Earlier this month, BLI Advanced Leadership Fellow Rashi Watwani was interviewed by the team at M-LEAD for part of their new series, Leadership Lens.  You can follow the series on LinkedIn and learn about the leadership journeys of students from across campus. 


As an Organizational Studies student with minors in Business and Quantitative Methods, I have learned to take a multifaceted approach to problem-solving. On campus, I am a Lead Peer Facilitator at the Barger Leadership Institute and a Peer Advisor at the University Career Center. I also work to promote affordable sustainability via startup 3 Degrees in efforts to increase distribution of eco-friendly packaging in Ann Arbor. In my free time, I enjoy listening to podcasts, spending time with friends, and trying new foods. (fun fact: 3 Degrees was part of the BLI Capstone 2020 cohort!)

What have you read, watched, listened to that you think everyone should check out? 

Over winter break, I read Thinking Fast and Slow by Daniel Kahneman.
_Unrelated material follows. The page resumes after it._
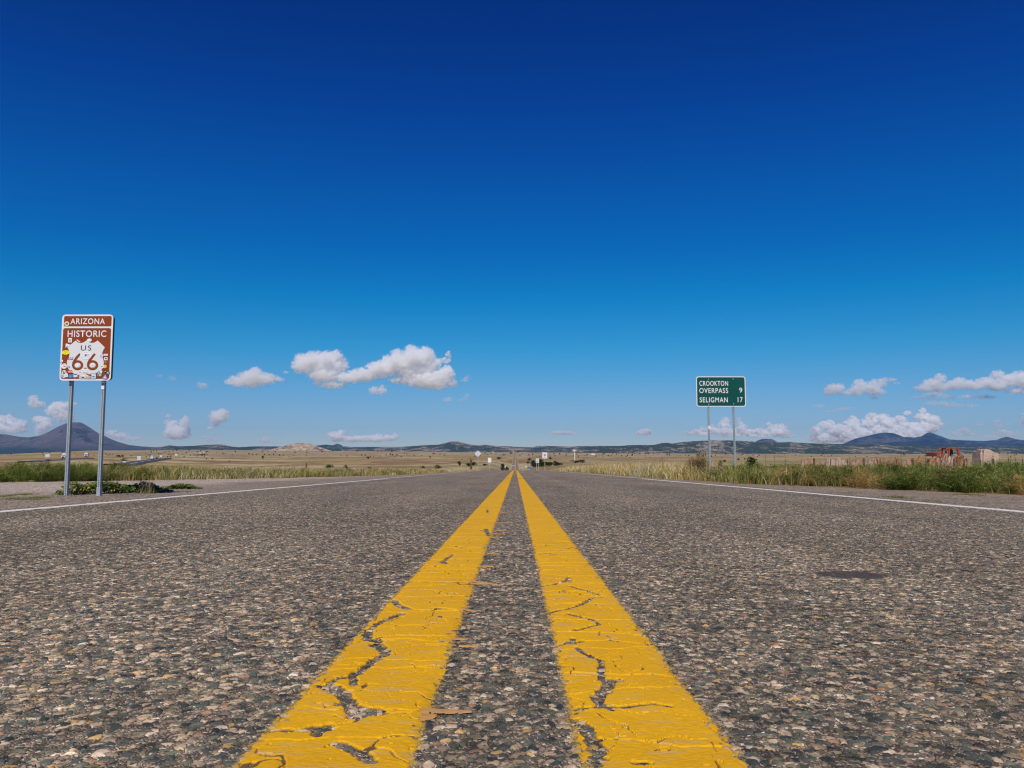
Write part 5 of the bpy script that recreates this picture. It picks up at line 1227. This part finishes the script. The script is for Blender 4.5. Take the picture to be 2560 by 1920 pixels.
for a in [('green', 1148.5, 1154, 11, 104, 'small round dark green shrub left of the two brown posts'),
          ('green', 1171, 1158.5, 17, 102, 'low spreading green shrub at the foot of the thick brown post'),
          ('green', 1184, 1155.5, 18, 106, 'yellowish green shrub right of the thick brown post'),
          ('green', 1212, 1160, 15, 104, 'low green shrub under the blank white sign'),
          ('juniper', 1257.5, 1159.5, 12, 100, 'dark upright shrub left of the far road at the brow'),
          ('juniper', 1267, 1167, 9, 99, 'small dark shrub nearest the far road on its left'),
          ('green', 1324, 1145, 14, 190, 'rounded shrub above and left of the speed limit sign'),
          ('juniper', 1320, 1153.5, 11, 160, 'small round shrub right beside the far road'),
          ('juniper', 1333, 1151, 20, 170, 'dense dark shrub left of the speed limit sign'),
          ('juniper', 1346, 1148, 24, 176, 'tallest dark shrub directly behind the speed limit sign'),
          ('green', 1362, 1154.5, 22, 168, 'dark green shrub behind the prohibition sign post'),
          ('green', 1376, 1155, 18, 166, 'green shrub in the middle of the row right of the prohibition sign'),
          ('green', 1386.5, 1152.5, 15, 168, 'pointed green shrub near the right end of the row'),
          ('green', 1399, 1157, 19, 172, 'low green shrub ending the row on the right'),
          ('green', 1339, 1155, 26, 164, 'broad dark shrub filling the gap between the speed limit sign and its left neighbour'),
          ('green', 1354, 1153.5, 22, 166, 'dark shrub between the speed limit sign and the prohibition sign'),
          ('green', 1369.5, 1156, 20, 168, 'low dark shrub just right of the prohibition sign post'),
          ('green', 1392.5, 1155.5, 18, 168, 'green shrub filling the row between the pointed one and the last one'),
          ('brown', 1375.5, 1143.2, 7, 230, 'small brown shrub above the row, right of the prohibition sign'),
          ('green', 1245, 1142.5, 14, 330, 'wide dark shrub alone in the plain between blank sign and far road'),
          ('green', 822.5, 1161.5, 21, 92, 'largest round green shrub in the left verge grass'),
          ('green', 865, 1163, 17, 94, 'flatter green shrub right of the largest one in the left verge'),
          ('green', 855, 1179.5, 19, 41, 'low bright green clump at the foot of the left verge grass'),
          ('brown', 923, 1167, 15, 96, 'small brownish shrub in the left verge grass'),
          ('green', 1058, 1165.5, 12, 96, 'small green shrub peeking over the left verge grass'),
          ('green', 1092, 1162.5, 18, 98, 'green shrub nearer the road in the left verge'),
          ('brown', 1438, 1151, 24, 88, 'olive-brown shrub at the start of the tall right-hand grass'),
          ('brown', 1456, 1149.5, 18, 84, 'rounded olive shrub poking above the tall right-hand grass'),
          ('juniper', 1277.4, 1131.3, 8, 1500, 'dark shrub hugging the left side of the distant road top'),
          ('spiky', 1750, 1137, 38, 24, 'reddish brown bushy weed left of the green sign post'),
          ('spiky', 1728, 1143, 26, 25.5, 'smaller reddish weed at the left foot of the green sign'),
          ('spiky', 1800, 1149, 16, 24, 'small rusty tuft between the green sign posts'),
          ('green', 1880, 1146, 60, 20, 'bright green bush right of the green sign'),
          ('juniper', 1811.5, 1150, 10, 330, 'round dark shrub on the plain between the green sign posts'),
          ('juniper', 1846, 1146.5, 8, 480, 'small dark shrub just left of the right green sign post'),
          ('juniper', 1862, 1146, 6, 480, 'tiny shrub just right of the right green sign post'),
          ('juniper', 1879.5, 1147, 7, 450, 'small shrub farther right of the green sign posts'),
          ('green', 656, 1139.5, 7, 700, 'solitary dark juniper standing in the left plain'),
          ('juniper', 920.5, 1141, 7.5, 760, 'solitary dark juniper in the plain left of centre'),
          ('juniper', 310, 1146, 16, 560, 'dark ragged shrub on the bank left of the boxy white truck'),
          ('juniper', 296, 1138, 12, 700, 'dark clump on the knoll above the interstate bank'),
          ('juniper', 306, 1138, 8, 705, 'smaller clump on the knoll right of the dark clump'),
          ('juniper', 392.5, 1143, 7, 860, 'round dark bush beside the interstate past the grey trailer'),
          ('juniper', 120, 1148, 14, 540, 'dark bush by the interstate under the white billboard'),
          ('juniper', 428, 1139.5, 6, 1300, 'dark bush by the bend of the interstate')]:
    bush_px(*a[:5], a[5], None)
def far_bushes():
    spots = []
    for x, y in [(60, 252), (272, 275), (220, 207), (325, 187), (450, 208), (482, 210), (520, 212), (575, 190), (593, 215), (626, 188), (638, 217), (677, 213), (695, 190), (732, 220), (768, 219), (822, 234), (866, 219), (875, 195), (980, 219), (985, 193), (1043, 210), (1118, 183), (1128, 188), (1152, 188), (1195, 190), (1218, 180), (1265, 175),
                 (1297, 218), (1355, 226), (1450, 183), (1490, 218), (1523, 220), (1570, 230), (1600, 230), (1635, 182), (1672, 184), (1653, 226), (1716, 217), (1755, 212), (1775, 217), (1768, 188), (1798, 234), (1808, 215), (1855, 235), (1820, 218), (1883, 201), (1908, 208), (1973, 221), (2043, 218), (2115, 235), (2125, 242), (2150, 205), (205, 200), (150, 190), (298, 210), (112, 253)]:
        spots.append((500 + x / 3.687, 1080 + y / 3.687, 2.6 + 1.8 * random.random()))
    for x, y in [(35, 190), (105, 193), (165, 210), (562, 227), (700, 183), (775, 185), (735, 200), (843, 190), (910, 215), (945, 203), (1158, 209), (1185, 192), (1275, 205), (1323, 200), (1373, 232), (1420, 225), (1555, 245), (1608, 192), (1680, 192), (1772, 192), (1765, 217), (1905, 195), (1928, 222), (2042, 203), (2000, 243), (1618, 217), (1550, 203), (1035, 180), (632, 210), (395, 260)]:
        spots.append((1080 + x / 5.267, 1100 + y / 5.267, 2.6 + 2.2 * random.random()))
    for x, y in [(190, 312), (262, 333), (275, 320), (290, 303), (325, 312), (345, 313), (380, 328), (437, 322), (465, 343), (510, 300), (485, 300), (560, 305), (622, 341), (665, 341), (650, 303), (700, 308), (740, 312), (860, 318), (935, 320), (965, 326), (1020, 323), (1055, 325), (1550, 355), (1615, 353), (1688, 364), (1580, 318), (1640, 320), (1700, 318), (1760, 320), (1320, 322), (1380, 345), (188, 338), (30, 315), (120, 330)]:
        spots.append((1460 + x / 4.022, 1060 + y / 4.022, 2 + 2.4 * random.random()))
    rs = random.Random(8)
    for k in range(60): spots.append((rs.uniform(360, 520), 1124 + rs.random() ** .7 * 20, rs.uniform(2, 4)))
    for k in range(26): spots.append((rs.uniform(-20, 330), rs.uniform(1129, 1142), rs.uniform(2, 4)))
    for k in range(50): spots.append((rs.uniform(1420, 2560), 1134.5 + rs.random() ** 1.6 * 9, rs.uniform(2.4, 5)))
    n = 0
    for px, py, wp in spots:
        h = ground_hit(px, py)
        if h is None: continue
        x, y, z = h; wd = wp / F * y * 1.25
        if abs(x) < 9: continue
        bush('juniper' if random.random() < .75 else 'brown', x, y, wd, wd * random.uniform(.6, 1.0), 'small dark juniper or shrub dotted on the dry plain below the hills', 'shrubs dotted over the dry plain', parts=wp > 2.6, z=z - .1); n += 1
far_bushes()
def treeline():
    """the dark belts of low trees where the plain meets the hills: too many to count"""
    acc = new(); T = [shrub_mesh('t', 301, JUN, 70), shrub_mesh('t', 302, JUN, 70)]
    T = [(t[0], t[1], t[2]) for t in T]; rs = random.Random(4)
    def belt(px0, px1, py0, py1, n, wp):
        for k in range(n):
            px = rs.uniform(px0, px1); py = rs.uniform(py0, py1)
            Y = rs.uniform(3900, 5200); x = (px - 1288) / F * Y; g = gz(x, Y); wd = wp * rs.uniform(.6, 1.5) / F * Y
            if fbm(np.array([px]), np.array([0.]), 30, 3, 66)[0] < .46: continue
            stamp(acc, rs.choice(T), x, Y, g - 1, wd, rs.uniform(0, 6), 1, wd * .8)
    belt(1420, 2600, 0, 0, 700, 3.2); belt(900, 1420, 0, 0, 120, 2.0); belt(-20, 170, 0, 0, 160, 3.0); belt(2150, 2600, 0, 0, 300, 4.5)
    flush(acc, 'distant_treeline', 'stuff', 'dark line of low junipers where the plain meets the hills', 'treeline')
treeline()
# a transmission mast and the bare swath up the wooded ridge
def mast():
    Y = 4300; v = at(1003, 1117.5, Y); g = gz(v.x, Y); root = MB().tube([(v.x, Y, g - 2), (v.x, Y, v.z)], [1.1, .6], 6).build('mast', simple('pale mast', (.6, .62, .64), .6)); tag(root, 'thin pale mast standing before the wooded ridge left of the road', 'mast')
mast()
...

As someone who has been studying economics for the past 4 years, it was completely refreshing to read about humans as non-rational decision makers. Human reason is flawed - full of biases, shortcuts, and illusions. Reading this book allows us to question the stories we tell ourselves and be vigilant of our decision-making.

What makes a leader great?

Understanding that leadership does not have to be transformative. I used to think that leadership needs to create big change or perfect outcomes, but every person can be a leader by focusing on small wins. 

What is a way you've seen your personal leadership style grow in the past year? 

Growing up, I was taught that leadership meant treating every individual the same. In the past year, I learned that treating people the same can be alienating because each person struggles with unique challenges in their lives. Work opportunities are not equitable and as leaders, managers, and recruiters - we need to be mindful of that. 

What is one thing you do/demonstrate daily to exercise your leadership? 

My morning routine includes 5 minutes of journaling. I write down one good thing, one bad thing, and one thing I would like to change from the previous day. It is a quick and easy way to Pause and Reflect, as the Barger Leadership Institute likes to say! 

What’s the best advice or lesson you have ever received or learned in 2020?

In 2020, I learned that saying no to projects does not mean you are a less accomplished or less competent candidate. Understanding my bandwidth and prioritizing tasks by importance and urgency has helped me tremendously in my personal and professional life.